The Invisible Cage Moves Inside the Firm
Rahman's (2021) concept of the invisible cage describes how platform firms constrain worker behavior through algorithmic monitoring without workers having meaningful access to the logic governing their evaluations. The canonical cases involve gig workers on platforms like Uber or TaskRabbit, where output metrics drive visibility and assignment. The Meta lawsuit suggests that the same structural dynamic now operates inside formally employed, salaried workforces. The employees in question were not independent contractors. They had HR protections, written leave policies, and legal rights. None of that appears to have interrupted the algorithmic signal that marked them as candidates for removal. The cage is no longer metaphorical and it is no longer limited to the platform economy.
Awareness Without Navigability
A central claim of my dissertation research is that algorithmic awareness does not translate to improved outcomes - what I call the awareness-capability gap. This case illustrates a more troubling corollary: in internal algorithmic governance, workers may have zero awareness at all. Kellogg, Valentine, and Christin (2020) catalogued the ways algorithmic management systems at work remain opaque even to the workers they govern. But their analysis focused on behavioral monitoring in frontline and gig settings. The Meta case involves knowledge workers, managers, and professionals who almost certainly had no way to observe that a workforce management algorithm was encoding their leave status as a performance or retention signal. You cannot navigate a constraint you cannot see, and you cannot contest a decision when the decisional logic is proprietary.
Topology of Corporate Algorithmic Power
I have written in previous posts about the distinction between topology and topography in algorithmic environments. Topography is the surface map of a platform's rules and features. Topology is the underlying shape of constraints that persists across surface changes. In the Meta case, the topological structure is a power asymmetry: the firm has complete visibility into worker behavior, status, and signals, while workers have none into how those inputs are weighted. Schor et al. (2020) describe a similar asymmetry in platform labor markets and link it directly to precarity. What this lawsuit reveals is that precarity is no longer a condition unique to gig workers. Formal employment status does not dissolve the topology of algorithmic power; it simply disguises it beneath the vocabulary of HR policy.

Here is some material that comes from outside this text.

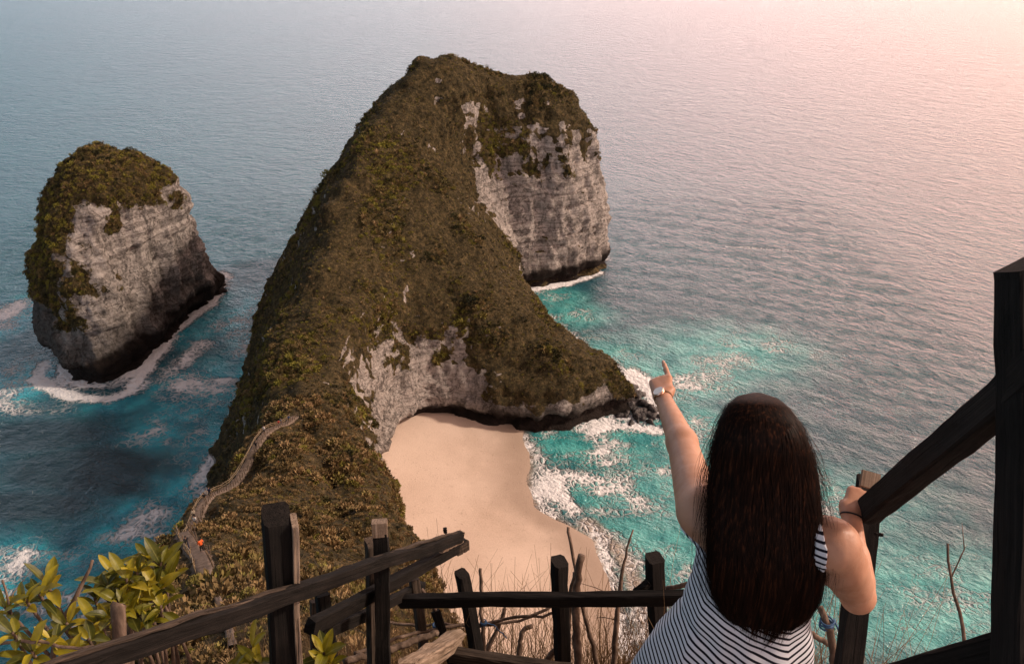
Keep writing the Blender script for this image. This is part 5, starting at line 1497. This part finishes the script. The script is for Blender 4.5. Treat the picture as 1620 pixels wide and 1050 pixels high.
# ---- hair: a solid fall of hair with combed strands over it
secs = []
for u, v, d_, apx, b in [(1199, 622, 1.90, 8, .015), (1199, 629, 1.89, 30, .050), (1200, 645, 1.875, 48, .085), (1203, 672, 1.865, 63, .104), (1206, 710, 1.865, 74, .105), (1208, 750, 1.88, 81, .092),
                         (1209, 800, 1.885, 88, .072), (1210, 850, 1.88, 91, .050), (1210, 900, 1.885, 91, .040), (1210, 945, 1.91, 84, .034), (1209, 975, 1.935, 68, .026), (1209, 992, 1.945, 52, .014)]:
    c = N(u, v, d_); secs.append((*c, apx * d_ / FPX, b))
secs = np.array(secs)
secs[6:, 3] *= 0.955
tt = np.linspace(0, 1, len(secs)); 
def sec(t): return np.array([np.interp(t, tt, secs[:, k]) for k in range(5)])
VN = nrmz(-(N(1205, 800, 1.0) - C0))                 # outward from her back, up and towards the viewer
XN = np.array([1.0, -0.12, 0.0]); XN /= np.linalg.norm(XN)
ns, nr = 60, 64
vs = []
for i in range(ns):
    t_ = i / (ns - 1); c = sec(t_)
    vn = nrmz(VN * (1 - 0.3 * t_) + np.array([0, -1, 0.15]) * 0.3 * t_)
    for j in range(nr):
        a = 2 * math.pi * j / nr
        k = 1 + 0.05 * math.sin(a * 13 + 3 * math.sin(t_ * 5)) * t_ + 0.02 * math.sin(a * 29 + t_ * 8)
        vs.append(c[:3] + XN * c[3] * math.cos(a) * k * 0.90 + vn * c[4] * math.sin(a) * k * (1.0 if math.sin(a) > 0 else 0.75) * 0.88)
fs = [(i * nr + j, i * nr + (j + 1) % nr, (i + 1) * nr + (j + 1) % nr, (i + 1) * nr + j) for i in range(ns - 1) for j in range(nr)]
fs.append(tuple(range(nr))); fs.append(tuple((ns - 1) * nr + j for j in range(nr))[::-1])
# cap of hair close round the skull, open at the face
def capf(q):
    r = np.linalg.norm((q - HEAD - [0, 0, 0.002]) / [0.080, 0.096, 0.090], axis=-1) - 1
    face = (q - HEAD) @ FW - 0.045 - 0.9 * ((q - HEAD) @ UP)
    return np.maximum(r * 0.080, face * 0.7)
cx_, cy_, cz_ = (np.arange(HEAD[k] - 0.14, HEAD[k] + 0.14, 0.005) for k in range(3))
Vc, Qc = surface_nets(capf(np.stack(np.meshgrid(cx_, cy_, cz_, indexing='ij'), -1)).astype(np.float32), HEAD - 0.14, 0.005)
Vc = relax(Vc, Qc, 3)
fs += [tuple(int(i) + len(vs) for i in f) for f in Qc]; vs += list(Vc)
t = NT("dark_hair"); p = t.objc()
col = t.ramp(t.noise(t.mapping(p, (160, 160, 6)), 1, 3), [(0.3, (0.0035, 0.002, 0.0015)), (0.55, (0.012, 0.005, 0.003)), (0.74, (0.050, 0.018, 0.008))])
MAT_HAIR = t.set(Base_Color=col, Roughness=0.55, Specular_IOR_Level=0.06)
hair = link("hair", mesh("hair", np.array(vs) - ORG, fs), MAT_HAIR, woman)
g = np.random.default_rng(91); V_ = []; F_ = []
def strand(phi, rad, t0, t1, w, lock, fly=0.0, tip=None):
    """one hair as a thin ribbon; lock = (centre angle, amplitude, phase, radius offset) it gathers towards"""
    m = 24; b = len(V_); f1, f2 = g.random() * 6.28, g.random() * 6.28
    for k in range(m):
        q = k / (m - 1); t_ = t0 + (t1 - t0) * q
        tc = min(t_, 1.0); c = sec(tc)
        vn = nrmz(VN * (1 - 0.3 * tc) + np.array([0, -1, 0.15]) * 0.3 * tc)
        gather = 0.75 * sstep(0.35, 1.0, t_)
        ph = phi * (1 - gather) + lock[0] * gather + lock[1] * math.sin(t_ * 11 + lock[2]) * 0.17 * sstep(0.25, 0.8, t_)
        cl = 1 - 0.30 * max(0, t_ - 0.95) / 0.1 * 0.5
        rr = rad + lock[3] * sstep(0.25, 0.75, t_)
        pos = c[:3] + XN * c[3] * math.cos(ph) * rr * cl + vn * c[4] * math.sin(ph) * (rr + 0.10 * math.sin(t_ * 9 + lock[2]) * sstep(0.4, 0.9, t_))
        if t_ > 1: pos = pos + np.array([0, 0.015, -1.0]) * (t_ - 1) * 0.45
        pos = pos + np.array([math.sin(f1 + q * 4.5) - math.sin(f1), 0.4 * (math.cos(f2 + q * 4) - math.cos(f2)), 0]) * fly * q
        sd = (-XN * math.sin(ph) + vn * math.cos(ph) * 0.4); sd /= np.linalg.norm(sd)
        ww = w * (1 - 0.8 * max(0, q - 0.6) / 0.4)
        V_.extend([pos - sd * ww, pos + sd * ww])
    F_.extend([(b + 2 * k, b + 2 * k + 1, b + 2 * k + 3, b + 2 * k + 2) for k in range(m - 1)])
locks = []
for i in range(64):
    lc = math.pi * (-0.14 + 1.28 * (i + g.random()) / 64)
    locks.append((lc, g.normal() * 0.9, g.random() * 6.28, g.normal() * 0.05, 0.91 + 0.16 * g.random() - 0.10 * abs(math.cos(lc)) ** 3))
for i in range(5200):
    L_ = locks[g.integers(0, 64)]
    phi = L_[0] + g.normal() * 0.09
    strand(phi, 0.90 + 0.11 * g.random(), 0.0 + 0.05 * g.random(), L_[4] + g.normal() * 0.045, 0.0005 + 0.0008 * g.random(), L_, 0.004)
for i in range(1500):                                    # short hairs that close the crown over the forehead side
    az = 2 * math.pi * g.random(); el0 = 0.05 + 0.25 * g.random(); el1 = el0 + 0.7 + 0.7 * g.random(); b = len(V_); ph_ = g.normal() * 0.12; k0 = 1.03 + 0.05 * g.random()
    for k in range(10):
        e_ = el0 + (el1 - el0) * k / 9; a_ = az + ph_ * k / 9
        dv = UP * math.cos(e_) + (SD * math.cos(a_) + FW * math.sin(a_)) * math.sin(e_)
        pos = HEAD + [0, 0, 0.002] + (SD * (dv @ SD) * 0.080 + FW * (dv @ FW) * 0.096 + UP * (dv @ UP) * 0.090) * k0
        sd = nrmz(np.cross(dv, UP * -math.sin(e_) + (SD * math.cos(a_) + FW * math.sin(a_)) * math.cos(e_))); ww = 0.0011 * (1 - 0.6 * k / 9)
        V_.extend([pos - sd * ww, pos + sd * ww])
    if not (math.sin(az) > 0.5 and el1 > 1.25):
        F_.extend([(b + 2 * k, b + 2 * k + 1, b + 2 * k + 3, b + 2 * k + 2) for k in range(9)])
for i in range(520):                                     # loose hairs on the outline
    s_ = 1 if g.random() < 0.45 else -1
    phi = (0.06 if s_ > 0 else math.pi - 0.06) + g.normal() * 0.3
    L_ = locks[g.integers(0, 64)]
    strand(phi, 0.98 + 0.06 * abs(g.normal()), 0.02 + 0.35 * g.random(), 0.5 + 0.5 * g.random(), 0.00045, (phi + g.normal() * 0.1, L_[1] * 1.5, L_[2], 0.02), 0.012 + 0.016 * g.random())
me = mesh("hair_strands", np.array(V_) - ORG, np.array(F_))
hs = link("strands", me, MAT_HAIR, hair); hs['kind'] = 'stuff'

# ---- watch, bracelet
def ring(name, c, ax, r, thick, width, mat, parent, squash=1.0):
    ax = nrmz(ax); a = nrmz(np.cross(ax, [0.2, 0.3, 1])); b = np.cross(ax, a); n = 40
    vs = []; fs = []
    for i in range(n):
        w = 2 * math.pi * i / n; rd = a * math.cos(w) + b * math.sin(w) * squash
        for dr, da in ((0, -width / 2), (thick, -width / 2 * 0.8), (thick, width / 2 * 0.8), (0, width / 2)):
            vs.append(c + rd * (r + dr) + ax * da)
    for i in range(n):
        for k in range(4):
            fs.append((i * 4 + k, ((i + 1) % n) * 4 + k, ((i + 1) % n) * 4 + (k + 1) % 4, i * 4 + (k + 1) % 4))
    return link(name, mesh(name, np.array(vs) - np.array(parent.matrix_world.translation if parent is not woman else ORG), fs), mat, parent)
MAT_STRAP = flat_mat("tan_strap", (0.16, 0.075, 0.03), 0.5)
t = NT("rose_gold"); MAT_GOLD = t.set(Base_Color=(0.80, 0.50, 0.38), Metallic=1.0, Roughness=0.25)
t = NT("dial"); MAT_DIAL = t.set(Base_Color=(0.80, 0.76, 0.72), Roughness=0.25)
aw = nrmz(wL - eL); wc = wL - aw * 0.012
watch = ring("watch", wc, aw, 0.0262, 0.0028, 0.010, MAT_STRAP, woman)
up_ = nrmz(np.array([-0.55, -0.35, 0.9]) - aw * np.dot([-0.55, -0.35, 0.9], aw)); s2 = np.cross(aw, up_)
def disc(name, c, nrm, r, h, mat, parent, bevel=0.0):
    nrm = nrmz(nrm); a = nrmz(np.cross(nrm, [0.1, 1, 0.2])); b = np.cross(nrm, a); n = 36; vs = []
    for rr, hh in ((r, 0), (r, h * 0.6), (r * (1 - bevel), h)):
        for i in range(n):
            w = 2 * math.pi * i / n; vs.append(c + (a * math.cos(w) + b * math.sin(w)) * rr + nrm * hh)
    fs = [(k * n + i, k * n + (i + 1) % n, (k + 1) * n + (i + 1) % n, (k + 1) * n + i) for k in range(2) for i in range(n)]
    fs.append(tuple(2 * n + i for i in range(n))); fs.append(tuple(range(n))[::-1])
    return link(name, mesh(name, np.array(vs) - ORG, fs), mat, parent, smooth=False)
disc("watch_case", wc + up_ * 0.0262, up_, 0.0185, 0.007, MAT_GOLD, watch, 0.08)
disc("dial", wc + up_ * 0.0334, up_, 0.0160, 0.0009, MAT_DIAL, watch)
MAT_BAND = flat_mat("black_band", (0.01, 0.01, 0.012), 0.6)
ar = nrmz(wR - eR)
ring("bracelet", wR - ar * 0.004, nrmz(ar + np.array([0.25, 0, 0.35])), 0.0285, 0.0022, 0.0045, MAT_BAND, woman)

The Governance Deficit That Legal Action Cannot Fix
The instinct to litigate is understandable, but lawsuits address specific harms after the fact. They do not produce schema-level understanding of how AI systems are being used in workforce decisions. Sundar (2020) argues that as machine agency increases in communication systems, human accountability structures lag considerably. The Meta case is an instance of that lag becoming legally consequential. The employees who were laid off could not have developed adaptive expertise around a system they did not know existed. There was no folk theory to refine into a structural schema, because there was no available information at all. Gentner's (1983) structure-mapping framework requires that learners have access to at least one analogous case to induce relational structure. Fully opaque systems deny that prerequisite entirely.

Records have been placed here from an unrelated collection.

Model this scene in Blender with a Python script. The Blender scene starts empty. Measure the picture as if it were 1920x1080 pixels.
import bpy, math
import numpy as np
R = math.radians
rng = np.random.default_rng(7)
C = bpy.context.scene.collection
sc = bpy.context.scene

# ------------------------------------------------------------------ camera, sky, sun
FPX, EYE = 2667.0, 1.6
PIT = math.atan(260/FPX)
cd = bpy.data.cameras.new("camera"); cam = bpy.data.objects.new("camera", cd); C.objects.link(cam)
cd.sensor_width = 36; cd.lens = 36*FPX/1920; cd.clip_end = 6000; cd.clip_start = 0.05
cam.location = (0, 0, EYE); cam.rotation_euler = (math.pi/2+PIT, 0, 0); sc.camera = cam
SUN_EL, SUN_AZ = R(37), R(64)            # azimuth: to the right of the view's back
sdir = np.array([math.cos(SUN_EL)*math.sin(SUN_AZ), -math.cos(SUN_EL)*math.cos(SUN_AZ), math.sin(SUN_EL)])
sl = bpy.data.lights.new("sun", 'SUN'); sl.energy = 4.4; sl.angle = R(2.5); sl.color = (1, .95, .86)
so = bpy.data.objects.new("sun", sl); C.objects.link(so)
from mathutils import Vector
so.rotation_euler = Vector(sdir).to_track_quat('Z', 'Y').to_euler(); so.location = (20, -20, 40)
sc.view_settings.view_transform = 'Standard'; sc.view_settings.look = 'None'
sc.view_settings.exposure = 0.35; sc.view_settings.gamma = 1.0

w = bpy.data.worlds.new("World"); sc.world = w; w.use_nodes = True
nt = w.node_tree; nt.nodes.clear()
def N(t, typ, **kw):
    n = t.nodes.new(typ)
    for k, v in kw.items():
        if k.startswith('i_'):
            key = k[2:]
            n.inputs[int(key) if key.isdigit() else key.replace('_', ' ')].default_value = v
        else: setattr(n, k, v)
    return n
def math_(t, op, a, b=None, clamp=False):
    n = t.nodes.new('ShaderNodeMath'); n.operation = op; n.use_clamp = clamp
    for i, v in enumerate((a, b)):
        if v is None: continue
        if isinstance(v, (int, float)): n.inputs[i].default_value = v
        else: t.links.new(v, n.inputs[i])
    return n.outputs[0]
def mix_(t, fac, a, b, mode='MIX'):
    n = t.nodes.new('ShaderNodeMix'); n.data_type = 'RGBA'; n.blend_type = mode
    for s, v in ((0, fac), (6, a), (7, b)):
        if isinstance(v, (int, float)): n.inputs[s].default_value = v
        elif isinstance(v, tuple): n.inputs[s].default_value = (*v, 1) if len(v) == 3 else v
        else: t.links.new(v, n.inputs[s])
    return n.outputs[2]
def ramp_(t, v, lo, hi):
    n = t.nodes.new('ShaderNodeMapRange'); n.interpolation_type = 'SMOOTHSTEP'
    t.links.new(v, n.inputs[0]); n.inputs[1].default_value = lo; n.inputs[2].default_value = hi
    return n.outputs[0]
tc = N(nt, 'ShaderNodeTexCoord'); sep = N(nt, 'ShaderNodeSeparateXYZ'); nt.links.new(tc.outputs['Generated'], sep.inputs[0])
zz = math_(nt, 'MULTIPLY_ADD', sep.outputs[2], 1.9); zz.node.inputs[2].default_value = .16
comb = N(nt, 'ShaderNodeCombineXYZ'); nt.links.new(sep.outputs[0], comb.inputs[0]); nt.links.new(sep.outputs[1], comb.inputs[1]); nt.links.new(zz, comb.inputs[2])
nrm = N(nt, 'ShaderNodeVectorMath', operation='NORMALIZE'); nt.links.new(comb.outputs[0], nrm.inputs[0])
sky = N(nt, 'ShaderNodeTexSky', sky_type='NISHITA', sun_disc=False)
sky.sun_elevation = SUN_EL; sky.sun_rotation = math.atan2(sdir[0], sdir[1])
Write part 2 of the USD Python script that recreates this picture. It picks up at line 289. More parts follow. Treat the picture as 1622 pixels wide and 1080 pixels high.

What This Means for Organizational Theory
Organizational theory has a well-developed literature on procedural justice and its role in sustaining employee trust and compliance. That literature assumes humans make the consequential decisions, even when those decisions are poorly explained. The Meta lawsuit introduces a different situation: a case where the consequential decision may have been made, or materially shaped, by an algorithmic system that no individual employee designed for that specific purpose and that no individual manager explicitly directed to produce that outcome. Rahman (2021) called this diffusion of accountability a feature, not a bug, of algorithmic control. For researchers studying coordination, the practical question is not only whether AI tools can discriminate, but whether existing organizational governance frameworks have any traction on systems that operate below the threshold of deliberate human choice.
References
Gentner, D. (1983). Structure-mapping: A theoretical framework for analogy. Cognitive Science, 7(2), 155-170.
Kellogg, K. C., Valentine, M. A., and Christin, A. (2020). Algorithms at work: The new contested terrain of control. Academy of Management Annals, 14(1), 366-410.

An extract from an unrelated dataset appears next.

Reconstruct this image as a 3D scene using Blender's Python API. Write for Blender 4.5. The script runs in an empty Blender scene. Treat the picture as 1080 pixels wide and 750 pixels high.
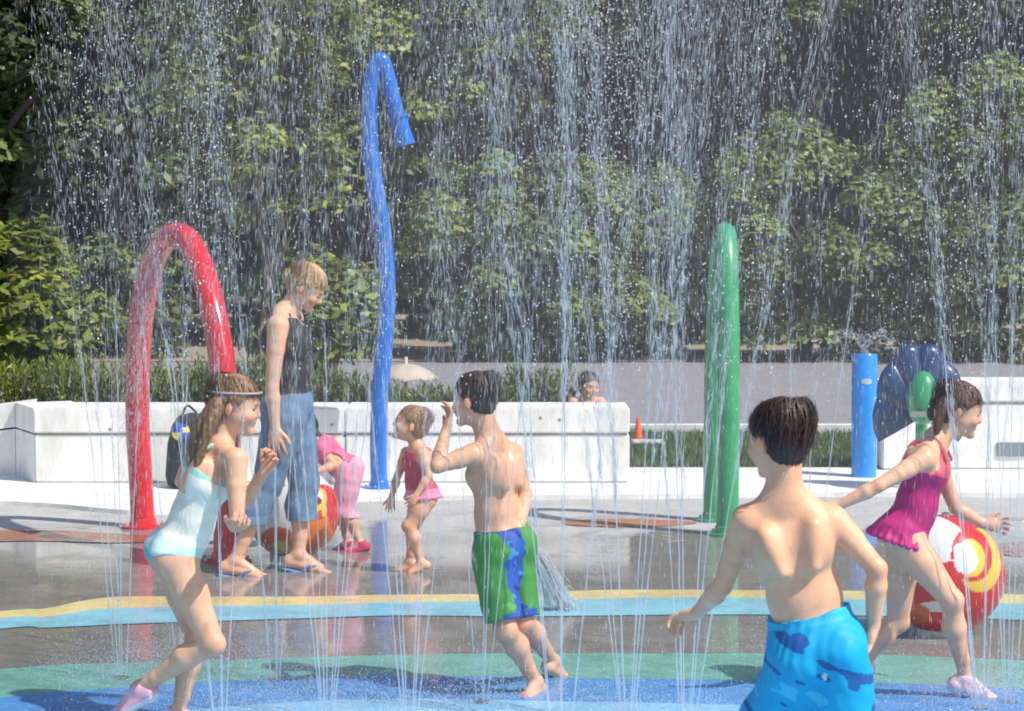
import bpy, bmesh, math, random
import numpy as np
from mathutils import Vector
random.seed(7); rng = np.random.default_rng(7)
sc = bpy.context.scene
COL = sc.collection
R = math.radians
# ------------------------------------------------------------------ camera
F, CX, CY, HZ, CH = 2400.0, 540.0, 375.0, 240.0, 1.8
TH = math.atan((CY - HZ) / F)
cd = bpy.data.cameras.new('camera'); cam = bpy.data.objects.new('camera', cd); COL.objects.link(cam)
cam.location = (0, 0, CH); cam.rotation_euler = (math.pi/2 - TH, 0, 0)
cd.sensor_width = 36; cd.lens = F/1080*36; cd.clip_end = 1000; cd.clip_start = .1
cd.dof.use_dof = True; cd.dof.focus_distance = 10.5; cd.dof.aperture_fstop = 10
sc.camera = cam
def ray(px, py):
    return np.array([px-CX, F*math.cos(TH)+(CY-py)*math.sin(TH), -F*math.sin(TH)+(CY-py)*math.cos(TH)])
def P(px, py, D):                       # a place in the world from where the photo shows it and how far away it stands
    d = ray(px, py); return np.array([0, 0, CH]) + d*(D/d[1])
def G(px, py, z=0.0):
    d = ray(px, py); return np.array([0, 0, CH]) + d*((z-CH)/d[2])
def GD(py): return G(540, py)[1]
# ------------------------------------------------------------------ object helpers
def tag(o, label=None, cat=None, group=None, kind=None):
    if label: o['label'] = label
    if cat: o['category'] = cat
    if group: o['group'] = group
    if kind: o['kind'] = kind
    return o
def thing(name, label, cat, loc, group=None):
    o = bpy.data.objects.new(name, None); COL.objects.link(o); o.location = [float(v) for v in loc]
    o.empty_display_size = .1
    return tag(o, label, cat, group)
WLOC = {}
def mk(name, V, Fc, mat, parent=None, col=None, smooth=True, origin=None):
    V = np.asarray(V, dtype=np.float64)
    if parent is not None: off = WLOC.get(parent.name, np.array(parent.location[:])); 
    elif origin is not None: off = np.array(origin, float)
    else: off = np.array([V[:, 0].mean(), V[:, 1].mean(), V[:, 2].min()])
    me = bpy.data.meshes.new(name)
    if isinstance(Fc, np.ndarray):
        n, k = Fc.shape
        me.vertices.add(len(V)); me.vertices.foreach_set('co', (V-off).astype(np.float32).ravel())
        me.loops.add(n*k); me.loops.foreach_set('vertex_index', Fc.astype(np.int32).ravel())
        me.polygons.add(n); me.polygons.foreach_set('loop_start', np.arange(0, n*k, k, dtype=np.int32))
        me.polygons.foreach_set('loop_total', np.full(n, k, dtype=np.int32))
        me.update(calc_edges=True); me.validate()
    else:
        me.from_pydata([tuple(v) for v in (V-off)], [], Fc); me.update()
    if smooth: me.polygons.foreach_set('use_smooth', np.ones(len(me.polygons), dtype=bool))
    if col is not None:
        a = me.color_attributes.new('Col', 'FLOAT_COLOR', 'POINT')
        c = np.ones((len(V), 4), np.float32); c[:, :3] = col; a.data.foreach_set('color', c.ravel())
    o = bpy.data.objects.new(name, me); COL.objects.link(o)
    me.materials.append(mat)
    if parent is not None: o.parent = parent; WLOC[o.name] = off
    else: o.location = off; WLOC[o.name] = off
    return o
def nrm(v): v = np.asarray(v, float); return v/(np.linalg.norm(v)+1e-12)
class MB:
    def __init__(s): s.v = []; s.f = []
    def add(s, V, Fc):
        n = len(s.v); s.v += [tuple(map(float, v)) for v in V]; s.f += [tuple(i+n for i in f) for f in Fc]; return s
    def box(s, c, d, rz=0, bev=0.0):
        c = np.array(c, float); hx, hy, hz = np.array(d)/2.
        if bev <= 0:
            V = [(x*hx, y*hy, z*hz) for z in (-1, 1) for y in (-1, 1) for x in (-1, 1)]
            Fc = [(0,2,3,1),(4,5,7,6),(0,1,5,4),(2,6,7,3),(0,4,6,2),(1,3,7,5)]
        else:
            bm = bmesh.new(); bmesh.ops.create_cube(bm, size=1)
            for v in bm.verts: v.co = Vector((v.co.x*2*hx, v.co.y*2*hy, v.co.z*2*hz))
            bmesh.ops.bevel(bm, geom=bm.edges[:], offset=bev, segments=2, affect='EDGES')
            V = [v.co[:] for v in bm.verts]; Fc = [tuple(v.index for v in f.verts) for f in bm.faces]; bm.free()
        ca, sa = math.cos(rz), math.sin(rz)
        return s.add([(c[0]+x*ca-y*sa, c[1]+x*sa+y*ca, c[2]+z) for x, y, z in V], Fc)
    def tube(s, pts, rad, n=16, cap=True):
        pts = [np.array(p, float) for p in pts]; m = len(pts)
        rad = rad if hasattr(rad, '__len__') else [rad]*m
        T = [nrm(pts[min(i+1, m-1)]-pts[max(i-1, 0)]) for i in range(m)]
        a = np.array([0, 0, 1.]) if abs(T[0][2]) < .9 else np.array([1., 0, 0])
        U = nrm(np.cross(T[0], a)); V = []
        for i in range(m):
            U = nrm(U - T[i]*np.dot(U, T[i])); W = np.cross(T[i], U)
            V += [pts[i]+rad[i]*(math.cos(t)*U+math.sin(t)*W) for t in np.linspace(0, 2*math.pi, n, endpoint=False)]
        Fc = [(i*n+j, i*n+(j+1)%n, (i+1)*n+(j+1)%n, (i+1)*n+j) for i in range(m-1) for j in range(n)]
        if cap: Fc += [tuple(range(n))[::-1], tuple((m-1)*n+j for j in range(n))]
        return s.add(V, Fc)
    def lathe(s, c, prof, n=24):           # prof: (r, z) from bottom to top
        c = np.array(c, float); m = len(prof)
        V = [c+np.array([r*math.cos(t), r*math.sin(t), z]) for r, z in prof for t in np.linspace(0, 2*math.pi, n, endpoint=False)]
        Fc = [(i*n+j, i*n+(j+1)%n, (i+1)*n+(j+1)%n, (i+1)*n+j) for i in range(m-1) for j in range(n)]
        Fc += [tuple(range(n))[::-1], tuple((m-1)*n+j for j in range(n))]
        return s.add(V, Fc)
    def build(s, name, mat, parent=None, smooth=False, bevel=0):
        o = mk(name, s.v, s.f, mat, parent, smooth=smooth)
        if smooth:
            try: o.data.set_sharp_from_angle(angle=R(40))
            except Exception: pass
        return o
def catmull(pts, n=8):
    p = [np.array(q, float) for q in pts]; p = [2*p[0]-p[1]]+p+[2*p[-1]-p[-2]]; out = []
    for i in range(1, len(p)-2):
        for t in np.linspace(0, 1, n, endpoint=False):
            out.append(.5*((2*p[i])+(-p[i-1]+p[i+1])*t+(2*p[i-1]-5*p[i]+4*p[i+1]-p[i+2])*t*t+(-p[i-1]+3*p[i]-3*p[i+1]+p[i+2])*t**3))
    return out+[p[-2]]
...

Rahman, H. A. (2021). The invisible cage: Workers' reactivity to opaque algorithmic evaluations. Administrative Science Quarterly, 66(4), 945-988.
Schor, J. B., Attwood-Charles, W., Cansoy, M., Ladegaard, I., and Wengronowitz, R. (2020). Dependence and precarity in the platform economy. Theory and Society, 49(5-6), 833-861.
Sundar, S. S. (2020). Rise of machine agency: A framework for studying the psychology of human-AI interaction. Journal of Computer-Mediated Communication, 25(1), 74-88.